El hombre es incapaz de contar con exactitud todas las estrellas del universo. Sin embargo, el creador las conoce bien y recuerda la identidad de cada una. Por Antonio Cruz
Cuenta la Biblia que Abram tuvo una visión divina en la que se le revelaron las siguientes palabras: “Mira ahora los cielos, y cuenta las estrellas, si las puedes contar. Y le dijo: Así será tu descendencia” (Gn. 15:5). El ser humano sólo puede contar a simple vista entre 5 000 y 6 000 estrellas en una noche sin Luna.
Hoy sabemos que en el universo hay alrededor de diez cuatrillones de estrellas (10 000 000 000 000 000 000 000 000). Se ha estimado que tal cantidad equivale al número de granos de arena de todas las playas de la Tierra. Ningún ser humano puede contar una a una semejante cantidad.
Sin embargo, el salmista dice, aunque sea de manera poética, que Dios “cuenta el número de las estrellas y a todas ellas llama por sus nombres” (Sal. 147:4). ¿Qué son las estrellas? ¿De qué están compuestas? ¿Por qué emiten luz?
Las estrellas son soles o, al revés, el Sol es una estrella, la más próxima a nosotros y la que mejor conocemos porque vivimos gracias a su luz. En el libro de Génesis se la llama “lumbrera mayor” para distinguirla de la Luna, que sería la “lumbrera menor” ya que su luz no es propia sino reflejada y también proviene de la mayor.
En realidad, las estrellas son enormes bolas de plasma muy caliente. Dicho plasma es un estado especial de la materia en el que una buena parte de los átomos carecen de electrones. Sería como una sopa de núcleos atómicos y de electrones de hidrógeno y helio. La temperatura en el interior de una estrella es elevadísima, del orden de centenares de millones de grados. Esto hace que los núcleos de elementos químicos simples, como el hidrógeno, se fusionen y se conviertan en otros elementos más pesados, como el helio. Semejante transformación genera enormes cantidades de energía.

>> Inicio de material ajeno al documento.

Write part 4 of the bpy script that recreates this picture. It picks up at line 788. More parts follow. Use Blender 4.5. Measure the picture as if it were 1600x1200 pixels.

Nuestro astro rey es una estrella relativamente pequeña pero que puede existir durante miles de millones de años porque en él se da un delicado equilibrio entre la fuerza de la gravedad, que tiende a comprimirlo debido a su propio peso y a aumentar la presión en su interior, y la energía que se libera en la reacción de la fusión nuclear, que actúa en sentido contrario a la gravedad y tiende a expandirlo.
Sin embargo, en las estrellas más grandes que el Sol este equilibrio no suele ser tan eficaz y solamente subsisten unas decenas de millones de años. Tienen, por tanto, una vida corta.
Se cree que, al principio, cuando se creó el universo, éste contenía un 73% de hidrógeno y un 25% de helio. El 2% restante era litio, el tercer elemento de la tabla periódica. Posteriormente, las estrellas se convirtieron en las grandes fábricas de la mayor parte de los elementos químicos de la naturaleza. Astros pequeños y masivos como el Sol pueden producir, por medio de reacciones de fusión nuclear, helio, carbono y oxígeno. Mientras que otras estrellas más masivas, cuando estallan y se convierten en supernovas, pueden elaborar la mayoría de los elementos conocidos.
Los primeros astrónomos pensaban que las estrellas emitían luz porque se quemaban por combustión, como se quema la leña en la Tierra. Sin embargo, a partir del siglo XIX se fueron dando cuenta de que esto no podía ser así. Al calcular el volumen de una estrella como el Sol, se vio que por simple combustión ya se habría quemado y desaparecido por completo en unos pocos miles de años.
Fue el descubrimiento de la radiactividad y de la teoría de la relatividad especial de Einstein lo que permitió comprender mejor el funcionamiento de las estrellas. Se vio que cuando en su interior, cuatro núcleos o protones de hidrógeno se transformaban en un núcleo de helio, se liberaban grandes cantidades de energía. Esta reacción se conoce como “fusión nuclear” y junto a otras similares, son las que permiten que las estrellas brillen durante tantos millones de años.
El hombre es incapaz de contar con exactitud todas las estrellas del universo. Sin embargo, el creador las conoce bien y recuerda la identidad de cada una. Las colocó donde están con una finalidad concreta. Cumplen una importante función física pero, sobre todo, son un claro testimonio de su sabiduría y poder sobrenatural.
Cada vez que levantamos los ojos al firmamento, Dios nos habla por medio de un silencio majestuoso y sobrecogedor. Un mensaje sin palabras que puede despertar en nosotros la admiración, el respeto, la humildad y el amor a Él.